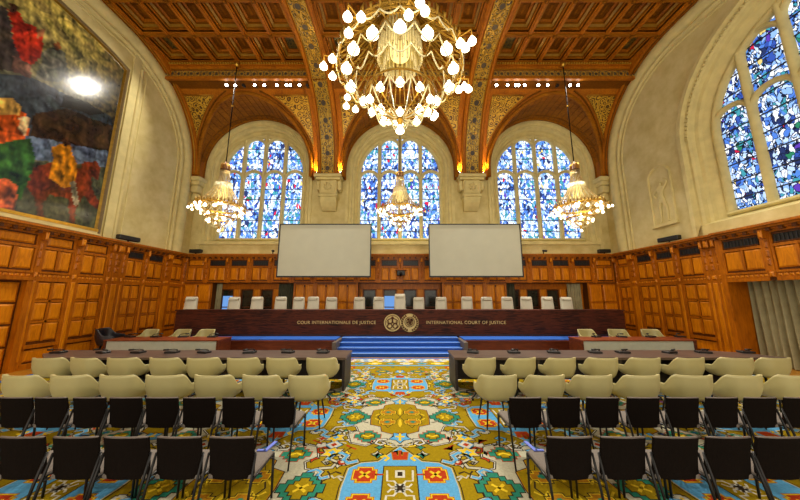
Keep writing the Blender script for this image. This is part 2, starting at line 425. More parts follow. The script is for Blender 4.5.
DX, DY = 1.92, 1.85
for i in range(-5, 6):
    for j in range(-2, 4):
        ox, oy = i*DX, 3.5+j*DY
        if (i+j) % 2 == 0: cellA(ox, oy)
        else: cellB(ox, oy)
        # small fillers between the big medallions
        motif([(ox+DX/2+x, oy+y) for x, y in ngon(0, .92, .11, 4)], 'white', 4, 0, 0, outl=('black', 'blue'))
        cpoly([(ox+DX/2+x, oy+y) for x, y in ngon(0, .92, .05, 4)], 'red', 8)
        motif([(ox+DX/2+x, oy+y) for x, y in star(.22, .7, .07, .03, 4)], 'yellow', 4, 0, 0, outl=('black',))
        motif([(ox+DX/2+x, oy+y) for x, y in star(-.22, 1.1, .07, .03, 4)], 'red', 4, 0, 0, outl=('cream',))
rnd = random.Random(11)
for k in range(1700):
    x = rnd.uniform(0, 9.7); y = rnd.uniform(0, 8.7)
    fx, fy = (x/DX+.5) % 1-.5, ((y-3.5)/DY+.5) % 1-.5
    if abs(fx) < .3 and abs(fy) < .33: continue
    kind = rnd.randrange(4); col = rnd.choice(['yellow', 'cream', 'red', 'blue', 'green', 'white']); c2 = rnd.choice(['yellow', 'red', 'deep', 'white'])
    for sg in (-1, 1):
        cx = sg*x; rr = rnd.uniform(.045, .08) if sg < 0 else rr
        if kind == 0: motif(star(cx, y, rr, rr*.5, 4), col, 3, 0, 0, outl=('black',))
        elif kind == 1: motif(stepdia(cx, y, rr*1.2, rr, 2), col, 3, 0, 0, outl=('black', 'cream')); cpoly(stepdia(cx, y, rr*.5, rr*.4, 2), c2, 6)
        elif kind == 2: cpoly(ribbon([(cx-sg*rr*1.3, y), (cx, y+rr*.6), (cx+sg*rr, y-rr*.2), (cx+sg*rr*1.8, y+rr*.8)], .012), 'black' if k % 2 else 'cream', 5)
        else: motif(hook(cx, y, .75, sg, 1), col, 3, 0, 0, outl=('black',))
# borders
z = .0126
def cband(x0, x1, y0, y1, m, k=0): carpet.add([(x0, y0, z+.0003*k), (x1, y0, z+.0003*k), (x1, y1, z+.0003*k), (x0, y1, z+.0003*k)], [(0, 1, 2, 3)], 'c_'+m)
cband(CX0, CX1, CY1-.06, CY1, 'gold', 2)
cband(CX0, CX1, CY1-.22, CY1-.06, 'deep', 2)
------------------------
Given exercise: Send back the data above word for word, with the pictures left out.

Solution for this exercise:
Keep writing the Blender script for this image. This is part 2, starting at line 425. More parts follow. The script is for Blender 4.5.
DX, DY = 1.92, 1.85
for i in range(-5, 6):
    for j in range(-2, 4):
        ox, oy = i*DX, 3.5+j*DY
        if (i+j) % 2 == 0: cellA(ox, oy)
        else: cellB(ox, oy)
        # small fillers between the big medallions
        motif([(ox+DX/2+x, oy+y) for x, y in ngon(0, .92, .11, 4)], 'white', 4, 0, 0, outl=('black', 'blue'))
        cpoly([(ox+DX/2+x, oy+y) for x, y in ngon(0, .92, .05, 4)], 'red', 8)
        motif([(ox+DX/2+x, oy+y) for x, y in star(.22, .7, .07, .03, 4)], 'yellow', 4, 0, 0, outl=('black',))
        motif([(ox+DX/2+x, oy+y) for x, y in star(-.22, 1.1, .07, .03, 4)], 'red', 4, 0, 0, outl=('cream',))
rnd = random.Random(11)
for k in range(1700):
    x = rnd.uniform(0, 9.7); y = rnd.uniform(0, 8.7)
    fx, fy = (x/DX+.5) % 1-.5, ((y-3.5)/DY+.5) % 1-.5
    if abs(fx) < .3 and abs(fy) < .33: continue
    kind = rnd.randrange(4); col = rnd.choice(['yellow', 'cream', 'red', 'blue', 'green', 'white']); c2 = rnd.choice(['yellow', 'red', 'deep', 'white'])
    for sg in (-1, 1):
        cx = sg*x; rr = rnd.uniform(.045, .08) if sg < 0 else rr
        if kind == 0: motif(star(cx, y, rr, rr*.5, 4), col, 3, 0, 0, outl=('black',))
        elif kind == 1: motif(stepdia(cx, y, rr*1.2, rr, 2), col, 3, 0, 0, outl=('black', 'cream')); cpoly(stepdia(cx, y, rr*.5, rr*.4, 2), c2, 6)
        elif kind == 2: cpoly(ribbon([(cx-sg*rr*1.3, y), (cx, y+rr*.6), (cx+sg*rr, y-rr*.2), (cx+sg*rr*1.8, y+rr*.8)], .012), 'black' if k % 2 else 'cream', 5)
        else: motif(hook(cx, y, .75, sg, 1), col, 3, 0, 0, outl=('black',))
# borders
z = .0126
def cband(x0, x1, y0, y1, m, k=0): carpet.add([(x0, y0, z+.0003*k), (x1, y0, z+.0003*k), (x1, y1, z+.0003*k), (x0, y1, z+.0003*k)], [(0, 1, 2, 3)], 'c_'+m)
cband(CX0, CX1, CY1-.06, CY1, 'gold', 2)
cband(CX0, CX1, CY1-.22, CY1-.06, 'deep', 2)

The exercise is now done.